How Much Space do You Need to Grow Potatoes at Home?

by Annette Welsford No Comments
Field of Potatoes
Field of Potatoes

Potatoes are an incredibly important commercial crop all over the world. They also, undeniably, take up a lot of space. If you look at farmers' fields of potatoes you will surely imagine they go on forever. This is probably why relatively few home gardeners bother with potatoes. Another reason is that they are so readily available on our supermarket shelves, at relatively – and sometimes extremely – low prices.

However home gardeners can produce a comparatively "profitable" crop if they devote just a few square metres to several rows of this superbly rewarding vegetable. After all, there's nothing better than home grown.
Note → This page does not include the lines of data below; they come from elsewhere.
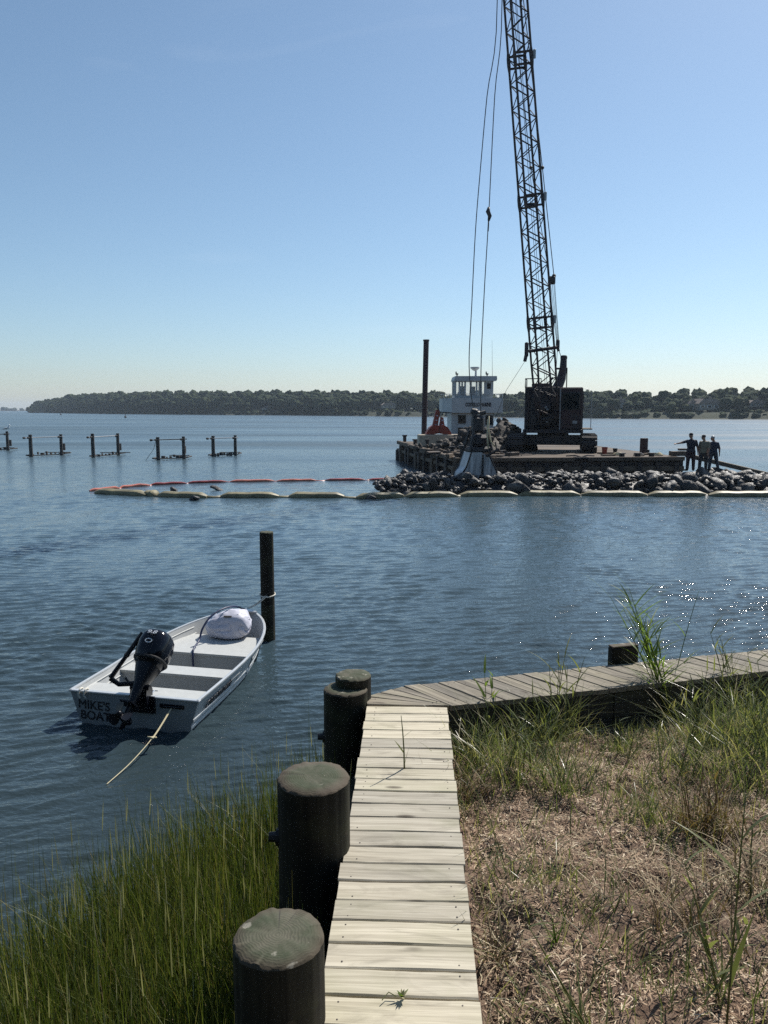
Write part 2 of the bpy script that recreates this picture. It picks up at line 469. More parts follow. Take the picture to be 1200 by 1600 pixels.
M['maroon'] = plain('dark_maroon_trousers', (0.035, 0.017, 0.022), 0.85, 0, 0.2)
M['olive'] = plain('olive_tan_shirt', (0.20, 0.17, 0.12), 0.85, 0, 0.2)
M['charcoal'] = plain('charcoal_trousers', (0.035, 0.032, 0.035), 0.85, 0, 0.2)
M['bluegrey'] = plain('dark_blue_shirt', (0.02, 0.03, 0.055), 0.85, 0, 0.2)
M['jean'] = plain('blue_grey_trousers', (0.06, 0.07, 0.09), 0.85, 0, 0.2)
M['shoe'] = plain('dark_boot_leather', (0.02, 0.018, 0.016), 0.7)
M['grass'] = foliage('marsh_grass_leaf', [(0.0, (0.024, 0.038, 0.010)), (0.45, (0.068, 0.092, 0.020)), (0.8, (0.118, 0.136, 0.032)), (1.0, (0.18, 0.145, 0.06))], 0.36)
M['seedhead'] = foliage('pale_seed_head', [(0.0, (0.30, 0.27, 0.16)), (1.0, (0.46, 0.42, 0.29))], 0.3, 0.7)
M['reed'] = foliage('reed_leaf', [(0.0, (0.070, 0.095, 0.034)), (0.4, (0.12, 0.145, 0.055)), (0.72, (0.21, 0.21, 0.095)), (1.0, (0.42, 0.36, 0.21))], 0.40, 0.28)
M['reed_bright'] = foliage('bright_reed_leaf', [(0.0, (0.09, 0.15, 0.025)), (1.0, (0.15, 0.20, 0.05))], 0.45, 0.4)
M['dry'] = foliage('dry_straw', [(0.0, (0.11, 0.075, 0.045)), (0.5, (0.24, 0.175, 0.105)), (0.85, (0.36, 0.29, 0.18)), (1.0, (0.50, 0.43, 0.29))], 0.12, 0.7)
M['litter'] = foliage('mulch_flakes', [(0.0, (0.07, 0.044, 0.032)), (0.40, (0.24, 0.155, 0.10)), (0.78, (0.42, 0.30, 0.20)), (1.0, (0.64, 0.54, 0.40))], 0.05, 0.85)
M['brown_tuft'] = foliage('brown_tuft_leaf', [(0.0, (0.12, 0.075, 0.04)), (0.7, (0.22, 0.15, 0.08)), (1.0, (0.15, 0.16, 0.06))], 0.25, 0.6)

# ------------------------------------------------------------------ water
FAR_SLOPE = 0.60
t = NT('harbour_water')
crd = t.coords((1, 1, 1), rand=False)
def wl_(scale, sx, sy, rot, detail=2, dist=0.0, rough=0.5):
    mp_ = t.new('ShaderNodeMapping'); mp_.inputs['Scale'].default_value = (sx, sy, 1); mp_.inputs['Rotation'].default_value = (0, 0, rot)
    t.link(crd, mp_.inputs['Vector'])
    return t.noise(mp_.outputs[0], scale, detail, rough, dist)
gpos = t.new('ShaderNodeNewGeometry'); sepp = t.new('ShaderNodeSeparateXYZ'); t.link(gpos.outputs['Position'], sepp.inputs[0])
farf = t.new('ShaderNodeMapRange'); farf.inputs[1].default_value = 12.0; farf.inputs[2].default_value = 48.0; farf.inputs[3].default_value = 0.05; farf.inputs[4].default_value = 1.0; t.link(sepp.outputs['Y'], farf.inputs[0])
b = t.bump(wl_(16.0, 0.7, 1.3, -0.25, 2, 0.3), 0.012, 1.0)
# farther out the wavelets are finer than the mesh: tilt the surface normal itself
def slope(scale, sx, sy, rot):
    mp_ = t.new('ShaderNodeMapping'); mp_.inputs['Scale'].default_value = (sx, sy, 1); mp_.inputs['Rotation'].default_value = (0, 0, rot)
    t.link(crd, mp_.inputs['Vector'])
    n_ = t.new('ShaderNodeTexNoise'); n_.inputs['Scale'].default_value = scale; n_.inputs['Detail'].default_value = 3; n_.inputs['Roughness'].default_value = .6
    t.link(mp_.outputs[0], n_.inputs['Vector'])
    sb = t.new('ShaderNodeVectorMath', operation='SUBTRACT'); t.link(n_.outputs['Color'], sb.inputs[0]); sb.inputs[1].default_value = (.5, .5, .5)
    return sb.outputs[0]
farr = t.new('ShaderNodeMapRange'); farr.inputs[1].default_value = 20.0; farr.inputs[2].default_value = 75.0; t.link(sepp.outputs['Y'], farr.inputs[0])
gust = t.ramp(wl_(1.0, .012, .085, .05, 3), [(.32, (.45, .45, .45)), (.66, (1.25, 1.25, 1.25))])
ad = t.new('ShaderNodeVectorMath', operation='ADD'); t.link(slope(2.6, .6, 1.4, .15), ad.inputs[0]); t.link(slope(9.0, .7, 1.3, -.3), ad.inputs[1])
ml_ = t.new('ShaderNodeVectorMath', operation='MULTIPLY'); t.link(ad.outputs[0], ml_.inputs[0]); ml_.inputs[1].default_value = (1, 1, 0)
sc2 = t.new('ShaderNodeVectorMath', operation='SCALE'); t.link(ml_.outputs[0], sc2.inputs[0]); t.link(t.math('MULTIPLY', t.math('MULTIPLY', gust, farf.outputs[0]), FAR_SLOPE), sc2.inputs['Scale'])
av = t.new('ShaderNodeVectorMath', operation='ADD'); t.link(b, av.inputs[0]); t.link(sc2.outputs[0], av.inputs[1])
nv_ = t.new('ShaderNodeVectorMath', operation='NORMALIZE'); t.link(av.outputs[0], nv_.inputs[0]); b = nv_.outputs[0]
deepf = t.new('ShaderNodeMapRange'); deepf.inputs[1].default_value = 5.0; deepf.inputs[2].default_value = 19.0; t.link(sepp.outputs['Y'], deepf.inputs[0])
shal = t.noise(crd, 0.05, 3)
t.set(Base_Color=t.mix(deepf.outputs[0], (0.022, 0.033, 0.036), t.ramp(shal, [(0.35, (0.046, 0.080, 0.108)), (0.7, (0.056, 0.088, 0.106))])), Roughness=t.math('ADD', t.math('MULTIPLY', farr.outputs[0], t.math('MULTIPLY', gust, 0.36)), 0.02), Normal=b, IOR=1.333)
M['water'] = t.m
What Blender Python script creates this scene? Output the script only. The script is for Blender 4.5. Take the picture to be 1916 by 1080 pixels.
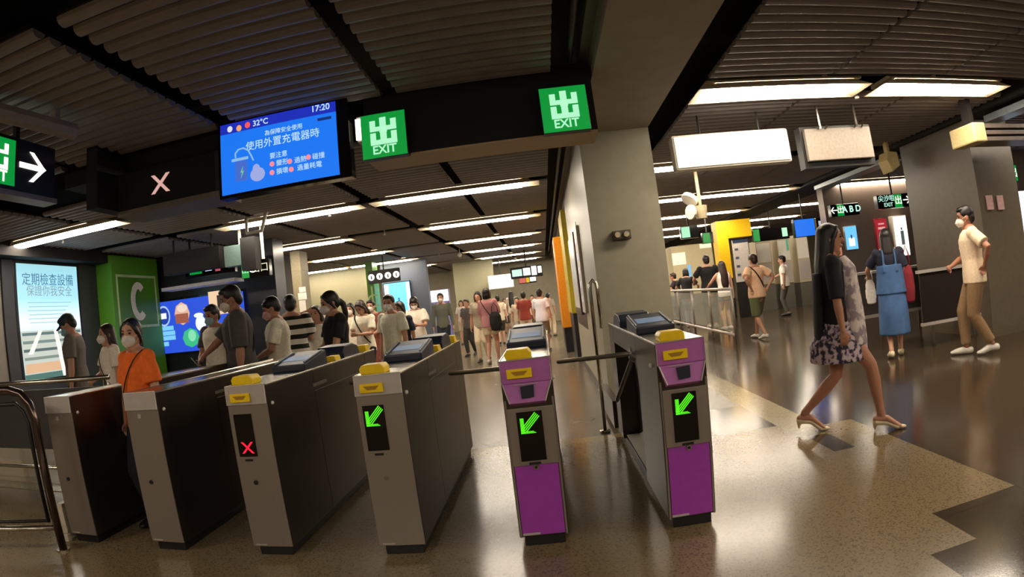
import bpy, bmesh, math, random, os
from mathutils import Vector, Matrix, noise
random.seed(7)
PI = math.pi
SC = bpy.context.scene
for o in list(bpy.data.objects): bpy.data.objects.remove(o)
COL = SC.collection

# ------------------------------------------------------------------ camera
YAW, PITCH, ROLL, FPX, KD, CAMH = -0.0506, 0.0181, -0.1160, 1130.38, 0.0093, 1.3012
def cam_axes():
    cy, sy, cp, sp = math.cos(YAW), math.sin(YAW), math.cos(PITCH), math.sin(PITCH)
    f = Vector((sy*cp, cy*cp, sp)); r = Vector((cy, -sy, 0)); u = r.cross(f)
    c, s = math.cos(ROLL), math.sin(ROLL)
    return c*r + s*u, -s*r + c*u, f
RX, RY, RF = cam_axes()
cam_d = bpy.data.cameras.new('camera'); cam = bpy.data.objects.new('camera', cam_d); COL.objects.link(cam)
M = Matrix((RX, RY, -RF)).transposed().to_4x4(); M.translation = (0, 0, CAMH)
cam.matrix_world = M
cam_d.type = 'PANO'
cam_d.sensor_fit = 'HORIZONTAL'; cam_d.sensor_width = 36.0
FMM = FPX*36.0/1916.0
cy_ = cam_d.cycles if hasattr(cam_d, 'cycles') and hasattr(cam_d.cycles, 'panorama_type') else cam_d
cy_.panorama_type = 'FISHEYE_LENS_POLYNOMIAL'
cy_.fisheye_fov = PI
cy_.fisheye_polynomial_k0 = 0.0; cy_.fisheye_polynomial_k1 = -1.0/FMM
cy_.fisheye_polynomial_k2 = 0.0; cy_.fisheye_polynomial_k3 = KD/FMM**3; cy_.fisheye_polynomial_k4 = 0.0
cam_d.clip_start = 0.05; cam_d.clip_end = 200
SC.camera = cam

def ray(px, py):
    dx, dy = px-958.0, 540.0-py; r = math.hypot(dx, dy) or 1e-6; th = r/FPX
    for _ in range(12): th -= (FPX*(th+KD*th**3)-r)/(FPX*(1+3*KD*th*th))
    return RX*(dx/r*math.sin(th)) + RY*(dy/r*math.sin(th)) + RF*math.cos(th)
def on_z(px, py, z): d = ray(px, py); t = (z-CAMH)/d.z; return Vector((d.x*t, d.y*t, z))
def on_y(px, py, y): d = ray(px, py); t = y/d.y; return Vector((d.x*t, y, CAMH+d.z*t))
def on_x(px, py, x): d = ray(px, py); t = x/d.x; return Vector((x, d.y*t, CAMH+d.z*t))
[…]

Generally if you harvest the potatoes while they are young – in other words aim for crops of new, baby potatoes – you will find this vegetable easier to cope with. Those who have tried will endorse the reassurance that it really is worth the effort.

Rather than trying to ascertain how much space you need to grow potatoes in your home veggie garden, it is probably an easier exercise to see how much space you can make available. Then you can work out how many potato plants you can aim for. Certainly the way plants are spaced has a significant effect on how they will grow.

On average, you need to allow between 225 and 250 mm between plants in each row. This means that for every meter-long row you plant, you won't be able to accommodate more than three, maximum four (if there's additional space at either end) plants. So if you have a patch that is about a meter square, you won't get more than nine to a dozen plants (again depending on the space around the patch).

It takes about 12 weeks for the tubers to produce potatoes that are about the size of hen's eggs – which are ideal baby potatoes. And if you harvest them correctly, and don't grab every potato the plant has produced, they will continue to grow and therefore continue to produce more and more potatoes for you to harvest.

Apart from the size of your potato garden, you must also be sure that the soil is well prepared. Crop rotation is another very important factor. Be sure that potatoes and any plants they are related to – this includes tomatoes, aubergines, chillies and peppers – haven't been grown in the same area for at least three years.  Even though sweet potatoes belong to a different family, they are attacked by the same pests that attack ordinary Irish or white potatoes, so bear this in mind for crop rotation.

If you don't follow the rules of good plant (specifically potato) husbandry, it doesn't matter how big or small your fields are, you won't produce good potatoes.